**What you are asked to do:** Pictures are not part of the copy. Retype the lines from the first one through the line that contains "R = math.radians".

**Data:**
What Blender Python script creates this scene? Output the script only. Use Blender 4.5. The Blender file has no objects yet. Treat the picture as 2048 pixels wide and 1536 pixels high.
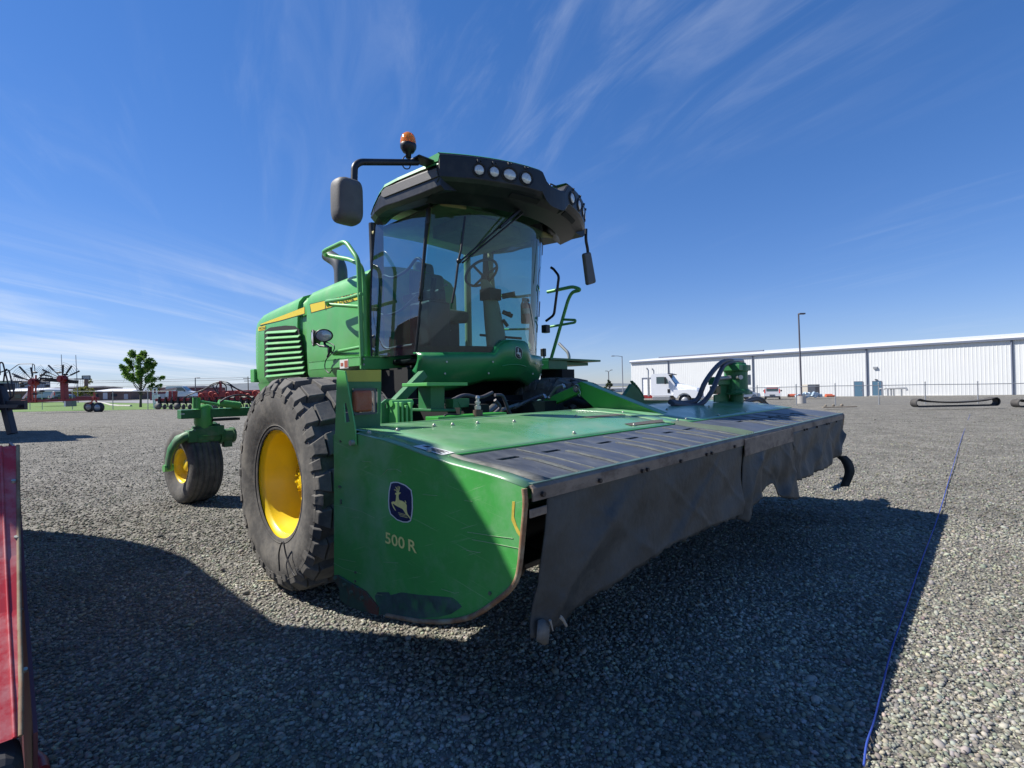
import bpy, bmesh, math, random
import numpy as np
from mathutils import Vector, Matrix
from mathutils.geometry import tessellate_polygon
random.seed(7); rng = np.random.default_rng(7)
SC = bpy.context.scene
COL = SC.collection
R = math.radians

# ---------------------------------------------------------------- camera
FOC = 1015.0; CX = 1024.0; CY = 768.0; CAMH = 1.38; ROLL = 0.02; HOR = 776.0
_p1 = Vector((0, HOR-CY, FOC)); _p2 = Vector((100, HOR-CY-100*ROLL, FOC))
_up = _p1.cross(_p2).normalized()
if _up.y > 0: _up = -_up
_fw = Vector((0, 0, 1)); _fw = (_fw-_up*_fw.dot(_up)).normalized()
_rt = _fw.cross(_up)
if _rt.x < 0: _rt = -_rt
M3 = Matrix((_rt, _fw, _up))                       # camera axes (right, down, forward) -> world
CAM = Vector((0, 0, CAMH))
cd = bpy.data.cameras.new('camera'); cam = bpy.data.objects.new('camera', cd); COL.objects.link(cam)
cd.sensor_width = 36; cd.lens = FOC/2048*36; cd.clip_start = 0.05; cd.clip_end = 30000
rx = M3.col[0]; ry = -M3.col[1]; rz = -M3.col[2]
cam.matrix_world = Matrix(((rx.x, ry.x, rz.x, CAM.x), (rx.y, ry.y, rz.y, CAM.y), (rx.z, ry.z, rz.z, CAM.z), (0, 0, 0, 1)))
SC.camera = cam
# ---------------------------------------------------------------- sun, sky, exposure
TRAVEL = Vector((0.9217, -0.1235, -1.0)).normalized()
sd = bpy.data.lights.new('sun', 'SUN'); sd.energy = 5.0; sd.angle = R(0.53); sd.color = (1.0, 0.955, 0.89)
sun = bpy.data.objects.new('sun', sd); COL.objects.link(sun)
sun.rotation_euler = TRAVEL.to_track_quat('-Z', 'Y').to_euler(); sun.location = (-20, 4, 25)
W = bpy.data.worlds.new('World'); SC.world = W; W.use_nodes = True
nt = W.node_tree; N = nt.nodes; LK = nt.links
for n in list(N): N.remove(n)
def nn(t, **k):
    n = N.new(t)
    for a, b in k.items(): setattr(n, a, b)
    return n
sky = nn('ShaderNodeTexSky'); sky.sky_type = 'NISHITA'; sky.sun_disc = False
ts = -TRAVEL
sky.sun_elevation = math.asin(ts.z); sky.sun_rotation = math.atan2(ts.x, ts.y)
sky.altitude = 100; sky.air_density = 1.0; sky.dust_density = 0.05; sky.ozone_density = 2.6
tc = nn('ShaderNodeTexCoord'); sep = nn('ShaderNodeSeparateXYZ'); LK.new(tc.outputs['Generated'], sep.inputs[0])
def math_(op, a, b=None, c=None, clamp=False):
    n = nn('ShaderNodeMath', operation=op, use_clamp=clamp)
    for i, v in enumerate((a, b, c)):
        if v is None: continue
        if isinstance(v, (int, float)): n.inputs[i].default_value = v
        else: LK.new(v, n.inputs[i])
    return n.outputs[0]
zc = math_('MAXIMUM', sep.outputs[2], 0.02)
za = math_('ADD', zc, 0.10)
px_ = math_('DIVIDE', sep.outputs[0], za); py_ = math_('DIVIDE', sep.outputs[1], za)
comb = nn('ShaderNodeCombineXYZ'); LK.new(px_, comb.inputs[0]); LK.new(py_, comb.inputs[1])
def cloud(rot, scale, nscale, detail, lo, hi, dist=0.6):
    mr0 = nn('ShaderNodeMapping'); mr0.inputs['Rotation'].default_value = (0, 0, R(rot)); LK.new(comb.outputs[0], mr0.inputs[0])
    mp = nn('ShaderNodeMapping'); mp.inputs['Scale'].default_value = scale; LK.new(mr0.outputs[0], mp.inputs[0])
    no = nn('ShaderNodeTexNoise'); no.inputs['Scale'].default_value = nscale; no.inputs['Detail'].default_value = detail
    no.inputs['Roughness'].default_value = 0.62; no.inputs['Distortion'].default_value = dist
    LK.new(mp.outputs[0], no.inputs[0])
    mr = nn('ShaderNodeMapRange'); mr.interpolation_type = 'SMOOTHSTEP'
    mr.inputs['From Min'].default_value = lo; mr.inputs['From Max'].default_value = hi; LK.new(no.outputs[0], mr.inputs[0])
    return mr.outputs[0]
c1 = cloud(64, (0.45, 2.6, 1), 1.5, 10, 0.46, 0.78, 1.0)             # high cirrus wisps
c1m = cloud(35, (0.5, 0.5, 1), 1.0, 2, 0.46, 0.62, 0)            # patchiness
c2 = cloud(-72, (0.22, 1.3, 1), 0.9, 8, 0.42, 0.66)               # low bank of streaks
lowm = nn('ShaderNodeMapRange'); lowm.interpolation_type = 'SMOOTHSTEP'
lowm.inputs['From Min'].default_value = 0.30; lowm.inputs['From Max'].default_value = 0.03; LK.new(sep.outputs[2], lowm.inputs[0])
leftm = nn('ShaderNodeMapRange'); leftm.interpolation_type = 'SMOOTHSTEP'
leftm.inputs['From Min'].default_value = 0.15; leftm.inputs['From Max'].default_value = -0.55; LK.new(sep.outputs[0], leftm.inputs[0])
vd = nn('ShaderNodeVectorMath', operation='DISTANCE'); LK.new(comb.outputs[0], vd.inputs[0]); vd.inputs[1].default_value = (0.22, 1.22, 0)
vr = nn('ShaderNodeMapRange'); vr.interpolation_type = 'SMOOTHSTEP'; vr.inputs['From Min'].default_value = 0.95; vr.inputs['From Max'].default_value = 0.25; vr.inputs['To Min'].default_value = 0.0; LK.new(vd.outputs['Value'], vr.inputs[0])
c3 = cloud(66, (0.8, 3.2, 1), 1.3, 11, 0.42, 0.80, 1.2)
hi_ = math_('ADD', math_('MULTIPLY', math_('MULTIPLY', c1, c1m), 0.08), math_('MULTIPLY', math_('MULTIPLY', c3, vr.outputs[0]), 0.20))
lo_ = math_('MULTIPLY', math_('MULTIPLY', math_('MULTIPLY', c2, lowm.outputs[0]), leftm.outputs[0]), 0.85)
hz = nn('ShaderNodeMapRange'); hz.interpolation_type = 'SMOOTHSTEP'
hz.inputs['From Min'].default_value = 0.20; hz.inputs['From Max'].default_value = -0.01; LK.new(sep.outputs[2], hz.inputs[0])
hzm = math_('MULTIPLY', hz.outputs[0], 0.05)
cl = math_('ADD', math_('ADD', hi_, lo_), hzm, clamp=True)
mixc = nn('ShaderNodeMix', data_type='RGBA')
hs = nn('ShaderNodeHueSaturation'); hs.inputs['Saturation'].default_value = 1.30; LK.new(sky.outputs[0], hs.inputs['Color'])
tint = nn('ShaderNodeMix', data_type='RGBA', blend_type='MULTIPLY'); tint.inputs[0].default_value = 1.0
gm = nn('ShaderNodeGamma'); gm.inputs[1].default_value = 0.72; LK.new(hs.outputs[0], gm.inputs[0]); LK.new(gm.outputs[0], tint.inputs[6]); tint.inputs[7].default_value = (0.79, 0.92, 1.36, 1)
LK.new(cl, mixc.inputs[0]); LK.new(tint.outputs[2], mixc.inputs[6]); mixc.inputs[7].default_value = (5.0, 5.5, 6.3, 1)
bg = nn('ShaderNodeBackground'); bg.inputs[1].default_value = 0.098; LK.new(mixc.outputs[2], bg.inputs[0])
wo = nn('ShaderNodeOutputWorld'); LK.new(bg.outputs[0], wo.inputs[0])
SC.view_settings.view_transform = 'Standard'; SC.view_settings.look = 'None'; SC.view_settings.exposure = 0.68; SC.view_settings.gamma = 1.0
SC.view_settings.use_curve_mapping = False
SC.render.engine = 'CYCLES'; SC.cycles.max_bounces = 8; SC.cycles.transparent_max_bounces = 16

# ---------------------------------------------------------------- frames: world and machine (u forward, v to the machine's left, w up)
def ray(x, y): return M3 @ Vector(((x-CX)/FOC, (y-CY)/FOC, 1.0))
_l = ray(1990, 761); _l.z = 0; ML = _l.normalized(); MF = Vector((ML.y, -ML.x, 0))
MO = -3.605*MF + 3.75*ML
MACH = Matrix(((MF.x, ML.x, 0, MO.x), (MF.y, ML.y, 0, MO.y), (0, 0, 1, 0), (0, 0, 0, 1)))
def to_m(P): q = P-MO; return Vector((q.dot(MF), q.dot(ML), q.z))
def mp(x, y, u=None, v=None, w=None):
    d = ray(x, y); c = to_m(CAM); dm = Vector((d.dot(MF), d.dot(ML), d.z))
    i, val = (0, u) if u is not None else ((1, v) if v is not None else (2, w))
    return c + dm*((val-c[i])/dm[i])
def wp(x, y, Y=None, z=None, X=None):
    d = ray(x, y)
    if Y is not None: t = Y/d.y
    elif z is not None: t = (z-CAMH)/d.z
    else: t = X/d.x
    return CAM + d*t
def gdrop(X, Y):
    a = min(1, max(0, (Y-16)/60.0)); b = min(1, max(0, (X+4)/12.0)); b = b*b*(3-2*b)
    return -0.92*a*b
def gp(x, y):                                              # pixel on the ground sheet
    z = 0.0
    for _ in range(30):
        P = wp(x, y, z=z); z = z*0.5+0.5*gdrop(P.x, P.y)
    return Vector((P.x, P.y, gdrop(P.x, P.y)))

# ---------------------------------------------------------------- materials
MATS = {}
def mat(name, col, rough=0.5, metal=0.0, var=0.0, vs=3.0, bump=0.0, bs=30.0, coat=0.0, dirt=None, spec=0.5, stretch=None, emis=None, scr=None):
    if name in MATS: return MATS[name]
    m = bpy.data.materials.new(name); m.use_nodes = True; t = m.node_tree; b = t.nodes['Principled BSDF']
    b.inputs['Roughness'].default_value = rough; b.inputs['Metallic'].default_value = metal
    b.inputs['Coat Weight'].default_value = coat; b.inputs['Coat Roughness'].default_value = 0.12
    b.inputs['Specular IOR Level'].default_value = spec
    c4 = (*col, 1)
    b.inputs['Base Color'].default_value = c4
    if var or bump or dirt or scr:
        tcn = t.nodes.new('ShaderNodeTexCoord'); src = tcn.outputs['Object']
        if stretch:
            mpn = t.nodes.new('ShaderNodeMapping'); mpn.inputs['Scale'].default_value = stretch; t.links.new(src, mpn.inputs[0]); src = mpn.outputs[0]
        last = None
        if var:
            no = t.nodes.new('ShaderNodeTexNoise'); no.inputs['Scale'].default_value = vs; no.inputs['Detail'].default_value = 8; no.inputs['Roughness'].default_value = 0.65
            t.links.new(src, no.inputs[0])
            rp = t.nodes.new('ShaderNodeValToRGB'); t.links.new(no.outputs[0], rp.inputs[0])
            rp.color_ramp.elements[0].position = 0.3; rp.color_ramp.elements[1].position = 0.72
            rp.color_ramp.elements[0].color = (*[c*(1-var) for c in col], 1); rp.color_ramp.elements[1].color = (*[min(1, c*(1+var)) for c in col], 1)
            last = rp.outputs[0]
        if dirt:
            dc, amt, dsc, lo, hi = dirt
            n2 = t.nodes.new('ShaderNodeTexNoise'); n2.inputs['Scale'].default_value = dsc; n2.inputs['Detail'].default_value = 10; n2.inputs['Roughness'].default_value = 0.7
            t.links.new(src, n2.inputs[0])
            mr = t.nodes.new('ShaderNodeMapRange'); mr.inputs['From Min'].default_value = lo; mr.inputs['From Max'].default_value = hi; mr.inputs['To Max'].default_value = amt
            t.links.new(n2.outputs[0], mr.inputs[0])
            mx = t.nodes.new('ShaderNodeMix'); mx.data_type = 'RGBA'; t.links.new(mr.outputs[0], mx.inputs[0])
            if last: t.links.new(last, mx.inputs[6])
            else: mx.inputs[6].default_value = c4
            mx.inputs[7].default_value = (*dc, 1); last = mx.outputs[2]
            ra = t.nodes.new('ShaderNodeMath'); ra.operation = 'MULTIPLY_ADD'; t.links.new(mr.outputs[0], ra.inputs[0]); ra.inputs[1].default_value = 0.35; ra.inputs[2].default_value = rough
            t.links.new(ra.outputs[0], b.inputs['Roughness'])
        if scr:
            sc_c, sc_amt, ax = scr
            for rot_, st in ((0.35, (5, 5, 110)), (-0.15, (3, 3, 150))):
                m0 = t.nodes.new('ShaderNodeMapping'); m0.inputs['Rotation'].default_value = (0, rot_, 0) if ax == 'v' else (0, 0, rot_); t.links.new(tcn.outputs['Object'], m0.inputs[0])
                m1 = t.nodes.new('ShaderNodeMapping'); m1.inputs['Scale'].default_value = st if ax == 'v' else (st[2], st[1], st[0]); t.links.new(m0.outputs[0], m1.inputs[0])
                n4 = t.nodes.new('ShaderNodeTexNoise'); n4.inputs['Scale'].default_value = 1.0; n4.inputs['Detail'].default_value = 4; t.links.new(m1.outputs[0], n4.inputs[0])
                m4 = t.nodes.new('ShaderNodeMapRange'); m4.inputs['From Min'].default_value = 0.66; m4.inputs['From Max'].default_value = 0.74; m4.inputs['To Max'].default_value = sc_amt; t.links.new(n4.outputs[0], m4.inputs[0])
                x4 = t.nodes.new('ShaderNodeMix'); x4.data_type = 'RGBA'; t.links.new(m4.outputs[0], x4.inputs[0])
                if last: t.links.new(last, x4.inputs[6])
                else: x4.inputs[6].default_value = c4
                x4.inputs[7].default_value = (*sc_c, 1); last = x4.outputs[2]
        if last: t.links.new(last, b.inputs['Base Color'])
        if bump:
            n3 = t.nodes.new('ShaderNodeTexNoise'); n3.inputs['Scale'].default_value = bs; n3.inputs['Detail'].default_value = 6
            t.links.new(src, n3.inputs[0])
            bn = t.nodes.new('ShaderNodeBump'); bn.inputs['Strength'].default_value = min(1, bump); bn.inputs['Distance'].default_value = 0.01
            t.links.new(n3.outputs[0], bn.inputs['Height']); t.links.new(bn.outputs[0], b.inputs['Normal'])
    if emis:
        b.inputs['Emission Color'].default_value = (*emis[0], 1); b.inputs['Emission Strength'].default_value = emis[1]
    MATS[name] = m
    return m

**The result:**
What Blender Python script creates this scene? Output the script only. Use Blender 4.5. The Blender file has no objects yet. Treat the picture as 2048 pixels wide and 1536 pixels high.
import bpy, bmesh, math, random
import numpy as np
from mathutils import Vector, Matrix
from mathutils.geometry import tessellate_polygon
random.seed(7); rng = np.random.default_rng(7)
SC = bpy.context.scene
COL = SC.collection
R = math.radians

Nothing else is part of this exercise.